Course manual: “The Tate has been bequeathed the Prunella Clough archive and has made some of it available on the internet. Prunella Clough began her artistic career in 1937 and, apart from a brief gap during the war, continued working until her death in 1999. She won the prestigious Jerwood prize for drawing just months before her death. Prunella Clough lived a full creative life and the subtleties and sheer celebratory joy in the way she used everyday objects in her compositions is inspirational. Look at her painting entitled Wire Tangle (at the start of Part One). Note how she developed her original visual source material into a sophisticated painting, changing the scale and making decisions about the composition to create an image that is much more than a simple natural still life.“
http://www.tate.org.uk/art/artists/prunella-clough-921
Prunella Clough ( 1919 – 1999)
I start this research by watching the movie “Look again, the visual language of Prunella Clough” available on the Tate website. (https://www.tate.org.uk/art/artists/prunella-clough-921/look-again-visual-language-prunella-clough).

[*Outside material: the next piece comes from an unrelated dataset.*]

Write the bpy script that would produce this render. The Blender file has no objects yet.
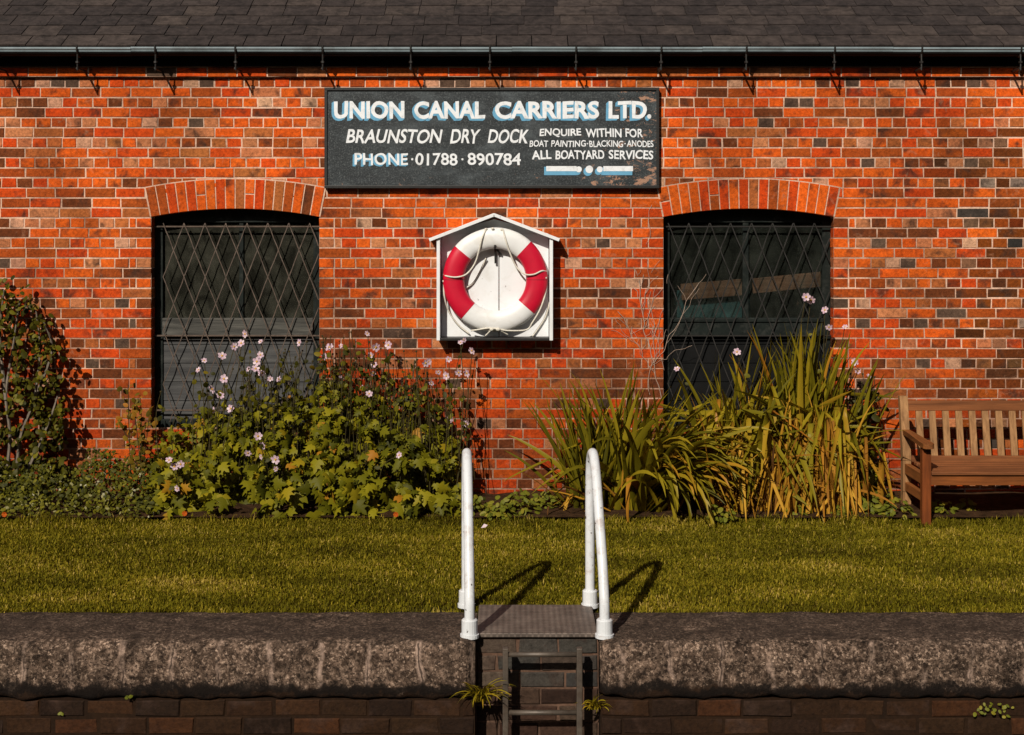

I am delighted to discover this British artist that I was not very familiar with and am especially attracted to her work from the 1970’s onwards, where the whole focus seems to be on form and composition. I found it very interesting to discover through the film, how the artist builds up an extensive library of reference photos, but never reproduces a photo in her paintings. She collects shapes that then reappear in paintings. This is valuable information, as I have a tendency of using reference photos too literally.
I also found it very interesting, that Prunella Clough uses many words in her sketchbooks, she does a “language sketch”, describing what she sees and beyond that, what other sensations come up around the object that she is looking at.
I also really like her choice of subject – the overlooked or forgotten, something others would walk past. This connects to our first project of this course- to paint something unpromising, that then through careful composition gets elevated to something beautiful. The paintings also show the impact of man made objects upon the land- a subject that is very important in todays’ world of environmental concern.
I am reproducing four of my favourite paintings by Prunella Clough from the Tate website.

Broken Gates 1982 
False Flower 1993 
Stack 1993 
Wire and Demolition 1982
I like that there is a seemingly simple and clear composition, and only looking more attentively do I become aware of the many layers the paintings contain.
When I heard that before studying art, Prunella Clough made maps for the office of war, I can feel how that carries forward in her compositions as territories and borders.
Her palette is mainly earthtones from light browns and beige to dark colours, but then with some small, bright elements standing out, in balance to the larger more subdued areas.
All that we have been looking at through this chapter- unpromising subjects, the relationship between the object and the background and the notion of scale, come together in Prunella Cloughs work.